Mutant Mudds: Super Challenge -- Stage 1-1, Event Preview (Nindies@Home)
Well, we're here! The ninth and final Nindies@Home demo... er, "Event Preview"! Presenting, Mutant Mudds: Super Challenge... um... it's a game. Based on its predecessor/easytype self, Mutant Mudds. I think?
Let's be frank here (well, you be Frank, I'll be candid), I've never played the original Mutant Mudds beyond a demo a long ways back before I had any actual 3DS games, but I'm also pretty sure I own the real game's deluxe edition... possibly more than once somehow... but still, my original point stands.
I can't really explain it, because the game is clearly very well-crafted mechanically and it's a super crazy love letter to a bunch of retro gaming milestones, conventions, and quirks that are known quantities to be right up my alley (seriously, try to count them, they're not all obvious either!) ...but somehow I wind up with a... not-strictly-positive reaction as my takeaway...
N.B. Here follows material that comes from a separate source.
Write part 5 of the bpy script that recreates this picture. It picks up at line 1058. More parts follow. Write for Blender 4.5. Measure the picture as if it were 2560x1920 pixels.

I think it has a lot to do with the fact that you've got a versatile and capable player character with very definite and concretely-discernible movement limits and precisely-tuned controls. It's well-crafted game at its most basic levels. The PROBLEM is that they've built the game to the very limits of these specifications just as carefully. Also, Maxwell DOES move a little slowly and deliberately, so it all feels very tightly-wound for what can and should be a purely joyful experience. Oh, and then you've got hidden stuff... it's not hidden unfairly, but it's also not like it's not ALSO creating one extra layer of choresome duty for you. And, c'mon, you GOTTA collect everything if they're laid out in a clearly-keeping-track fashion like we see here! (Even if it causes more trouble than it's worth!)
And then, of course, THIS is the Super Challenge... er... edition(?) of the game? Or even an expansion of new levels maybe? ...so those limits will be even more strenuously tested! ...oh boy, what have I gotten myself into here?!
... ... ...
THIS is stage 1-1?! This is very daunting! At least the controls are super-tight and you're always in control! ...so that they can MAKE you exercise that full control, or else... ... ...crud!
I do rather like the multi-layered playfield idea, although it DOES lose a lot of its punch and full effect when NOT on the 3DS. It's one of the really cool things that the Virtual Boy could do... for the about five minutes tops you could stand a red-shifted dot matrix vibrationscape...
Anyway, the game FEELS good, even if it also feels like a lot of work... building on the strange misgivings I already had for the original edition of the game which has caused it not to be a huge priority in my grander scheme of things... but for what it is, it's very nice and very proficient in being... itself. Yes! Sure!
Anyway, the other kinda-interesting thing I noticed is that it's not a lives-based system, but it DOES have a death count to make you feel bad for failing without actually setting you back. Well, no, that's not entirely true, but we won't learn HOW it's affecting us even within this demo until later...
I have no idea what's up with that little doorway with the abbreviated sign as to its purpose... but I figure it's a bonus area and it's never made available in demos anyway... but I did have to at least try and see if anything I could do within the demo itself could help with that. Gotta try anything and everything!